How much money do I need to start?

You can start with $5 on Kalshi, $1 on Robinhood Predict, or any minimum entry on sports prediction platforms. The right amount depends on your goals. For learning the format, $50-200 is enough to make many small trades and build experience. For trying to generate meaningful return, you need bankroll proportional to the absolute return you want, not just percentage return.

What is bankroll management?

Bankroll management means sizing each trade as a fraction of total trading capital so you can survive bad streaks. A practical rule for new traders is to risk no more than 1-2% of total bankroll on any single market. Even traders with genuine edge can lose money if they size positions too large and get caught in a streak of bad outcomes.

What is long-shot bias?

Long-shot bias is the tendency for prediction markets to overprice low-probability outcomes (5% events trade at 7-10%) and underprice high-probability outcomes (95% events trade at 90-93%).
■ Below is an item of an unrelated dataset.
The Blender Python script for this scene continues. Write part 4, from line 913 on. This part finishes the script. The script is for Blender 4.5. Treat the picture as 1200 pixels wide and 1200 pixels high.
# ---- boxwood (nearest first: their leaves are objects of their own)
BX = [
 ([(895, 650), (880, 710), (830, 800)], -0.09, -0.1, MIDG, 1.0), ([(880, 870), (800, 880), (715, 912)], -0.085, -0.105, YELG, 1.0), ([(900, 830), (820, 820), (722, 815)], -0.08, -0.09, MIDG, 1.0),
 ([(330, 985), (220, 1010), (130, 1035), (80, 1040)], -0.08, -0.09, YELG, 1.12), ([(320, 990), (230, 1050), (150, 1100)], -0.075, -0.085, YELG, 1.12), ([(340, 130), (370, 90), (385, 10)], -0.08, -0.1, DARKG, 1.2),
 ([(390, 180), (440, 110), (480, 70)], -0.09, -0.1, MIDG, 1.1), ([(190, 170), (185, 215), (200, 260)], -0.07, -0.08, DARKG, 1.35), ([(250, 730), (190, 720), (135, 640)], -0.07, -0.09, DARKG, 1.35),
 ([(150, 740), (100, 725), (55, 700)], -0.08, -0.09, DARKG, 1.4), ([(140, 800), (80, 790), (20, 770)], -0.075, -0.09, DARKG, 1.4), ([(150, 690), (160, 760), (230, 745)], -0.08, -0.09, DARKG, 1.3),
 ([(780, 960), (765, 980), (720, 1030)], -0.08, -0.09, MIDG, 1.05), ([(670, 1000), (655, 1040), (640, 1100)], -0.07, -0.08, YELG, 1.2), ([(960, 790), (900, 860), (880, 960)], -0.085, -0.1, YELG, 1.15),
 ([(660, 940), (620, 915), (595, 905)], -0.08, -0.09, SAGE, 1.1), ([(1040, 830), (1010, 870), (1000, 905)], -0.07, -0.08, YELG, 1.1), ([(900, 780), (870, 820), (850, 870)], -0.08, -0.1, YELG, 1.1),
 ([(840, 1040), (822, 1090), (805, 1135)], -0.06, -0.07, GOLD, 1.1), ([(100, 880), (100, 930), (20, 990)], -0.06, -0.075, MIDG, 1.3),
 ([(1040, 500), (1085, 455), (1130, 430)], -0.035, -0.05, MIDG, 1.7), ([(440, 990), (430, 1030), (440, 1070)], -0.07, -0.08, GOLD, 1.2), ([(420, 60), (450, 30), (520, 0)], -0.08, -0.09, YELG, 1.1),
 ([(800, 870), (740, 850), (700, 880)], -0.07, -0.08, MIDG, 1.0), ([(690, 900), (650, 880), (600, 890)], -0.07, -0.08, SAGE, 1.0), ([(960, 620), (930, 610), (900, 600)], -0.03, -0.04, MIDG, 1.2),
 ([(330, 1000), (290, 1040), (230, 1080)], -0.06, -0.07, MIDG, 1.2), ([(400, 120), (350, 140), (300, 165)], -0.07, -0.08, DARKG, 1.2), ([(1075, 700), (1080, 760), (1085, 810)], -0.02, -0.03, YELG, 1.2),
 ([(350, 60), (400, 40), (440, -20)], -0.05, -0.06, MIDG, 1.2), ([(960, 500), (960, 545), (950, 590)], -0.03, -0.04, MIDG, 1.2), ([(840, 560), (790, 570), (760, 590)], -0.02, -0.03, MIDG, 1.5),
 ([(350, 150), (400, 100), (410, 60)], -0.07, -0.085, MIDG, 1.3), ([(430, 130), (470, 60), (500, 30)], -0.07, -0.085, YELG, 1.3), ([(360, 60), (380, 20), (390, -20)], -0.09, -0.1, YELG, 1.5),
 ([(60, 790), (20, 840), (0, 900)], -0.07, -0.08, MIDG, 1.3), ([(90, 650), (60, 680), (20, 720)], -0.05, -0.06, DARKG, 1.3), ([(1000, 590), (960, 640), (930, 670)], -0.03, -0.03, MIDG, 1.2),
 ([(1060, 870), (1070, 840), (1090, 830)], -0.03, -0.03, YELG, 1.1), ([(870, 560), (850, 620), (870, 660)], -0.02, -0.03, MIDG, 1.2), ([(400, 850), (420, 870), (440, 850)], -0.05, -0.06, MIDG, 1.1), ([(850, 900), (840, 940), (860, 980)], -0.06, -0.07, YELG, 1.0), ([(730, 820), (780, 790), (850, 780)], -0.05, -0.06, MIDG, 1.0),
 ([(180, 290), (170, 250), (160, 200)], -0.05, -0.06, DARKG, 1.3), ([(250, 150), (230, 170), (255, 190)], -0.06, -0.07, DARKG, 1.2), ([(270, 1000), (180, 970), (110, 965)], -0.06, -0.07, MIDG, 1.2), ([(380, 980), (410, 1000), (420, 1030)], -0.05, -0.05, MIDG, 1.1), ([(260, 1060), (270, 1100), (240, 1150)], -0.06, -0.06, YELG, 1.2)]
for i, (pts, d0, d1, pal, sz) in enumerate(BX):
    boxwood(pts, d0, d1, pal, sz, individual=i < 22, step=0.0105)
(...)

Active traders exploit this by taking the high-probability side of biased markets. The bias is largest on extreme outcomes and varies by market type.

Should I trade based on news?

Generally no, unless you are faster than the market. By the time news has shifted a market price by 10 percentage points, the price has already mostly adjusted. Successful news-driven traders position before news breaks based on their own analysis. Casual chasing of news cycles after price moves usually loses money.
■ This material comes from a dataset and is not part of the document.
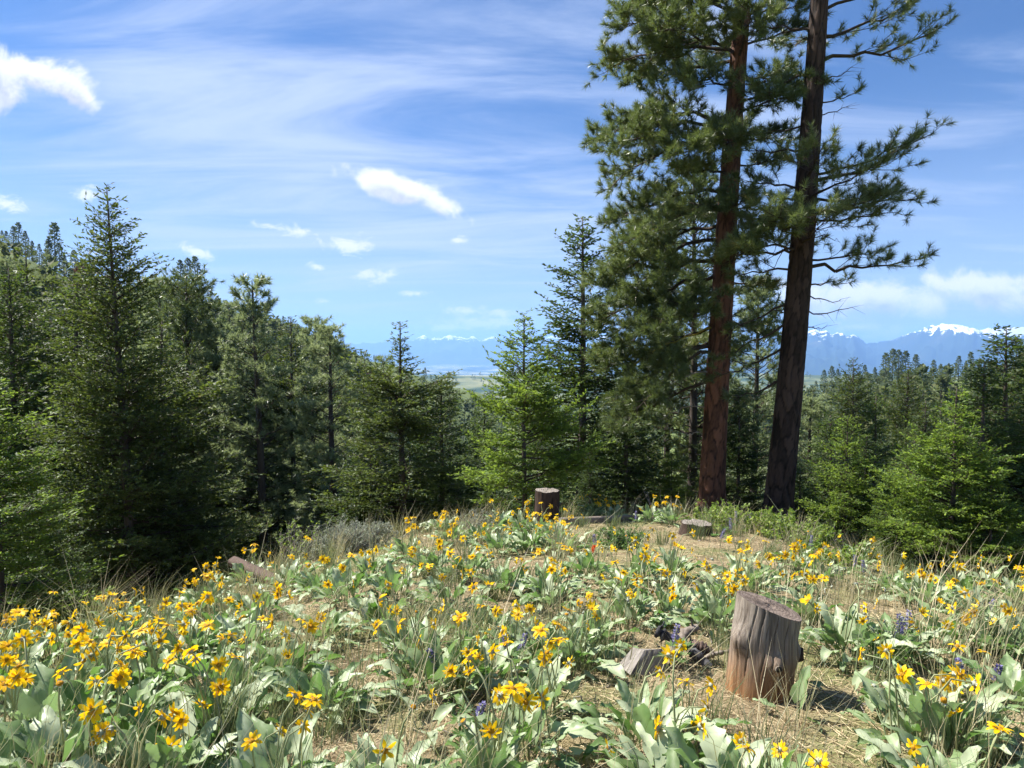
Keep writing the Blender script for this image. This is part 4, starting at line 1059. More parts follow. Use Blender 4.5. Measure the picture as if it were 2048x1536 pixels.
# slanted cut: lower on the camera and right side, bumps where limbs were
vv = v.copy()
top = np.clip((vv[..., 2] - 0.30) / (SH - 0.30), 0, 1)
vv[..., 2] -= top * (0.085 * (vv[..., 0] + 0.10) / 0.16 * 0.5 + 0.02)
for (bx, bz, ang, amp, wd) in ((0.0, 0.20, 4.78, 0.035, 0.045), (0.0, 0.29, 3.55, 0.035, 0.06), (0.0, 0.22, 5.95, 0.03, 0.05)):
    cx, cyy = math.cos(ang), math.sin(ang)
    p = np.stack([path[:, None, 0] + rad[:, None] * cx + 0 * vv[..., 0], rad[:, None] * cyy + 0 * vv[..., 0], np.full(vv.shape[:2], bz)], -1)
    d = np.linalg.norm(vv - p, axis=-1)
    m = np.exp(-(d / wd) ** 2) * amp
    vv += m[..., None] * np.array([cx, cyy, 0.1])
mb = MB(); mb.add(vv.reshape(-1, 3), None, q, tint); link('stump_side', mb.mesh('stump_side', M['stump_side'], True), stump)
rim = vv[-1] * np.array([1, 1, 1.0])
fv, fq, f3 = disc_face(rim + np.array([0, 0, 0.001]), 9, 0.0022, 4, -0.002)
mb = MB(); mb.add(fv, f3, fq); link('cut_face', mb.mesh('cut_face', M['cut_gray'], False), stump)
def stub(ang, z, r0, L, up, matn, label=None, hole=True):
    d = unit(np.array([math.cos(ang), math.sin(ang), up]))
    o = np.array([np.interp(z, zs, path[:, 0]), 0, z]) + np.array([math.cos(ang), math.sin(ang), 0]) * 0.150
    S = np.linspace(0, 1, 7)
    P_ = o + d * (S * L)[:, None]
    vv_, qq, tt_ = wood_body(P_, r0 * (1.15 - 0.35 * S), 22, int(ang * 10), 8, 0.10)
    mb_ = MB(); mb_.add(vv_.reshape(-1, 3), None, qq, 0.6)
    a, b, c = disc_face(vv_[-1], 4, 0.002, 2, 0.012 if hole else 0)
    mb_.add(a, c, b, 0.0)
    so = link('branch_stub', mb_.mesh('branch_stub', M[matn], True), stump)
    if label: so['label'] = label
stub(4.78, 0.20, 0.021, 0.034, -0.15, 'weathered', 'broken limb stub with dark hollow end on the front')
stub(3.50, 0.285, 0.044, 0.026, 0.1, 'bark_stump', 'dark knot scar on the left side')
stub(5.95, 0.215, 0.038, 0.038, 0.05, 'bark_stump', 'short dark stub on the right side')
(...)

Can I rely on copy trading?

Generally no. Copying other traders without understanding their reasoning gives you no recourse when trades go wrong, and the most successful traders typically do not publish their picks publicly because doing so erodes their edge. Develop your own views or stay out of markets where you do not have them.

How do I avoid losing money?

Five main rules. Trade markets where you have genuine knowledge advantage. Size positions conservatively (1-2% of bankroll per trade). Trade close to resolution when accuracy is highest. Account for fees in your expected value calculations. Avoid emotional bets on outcomes you want to happen.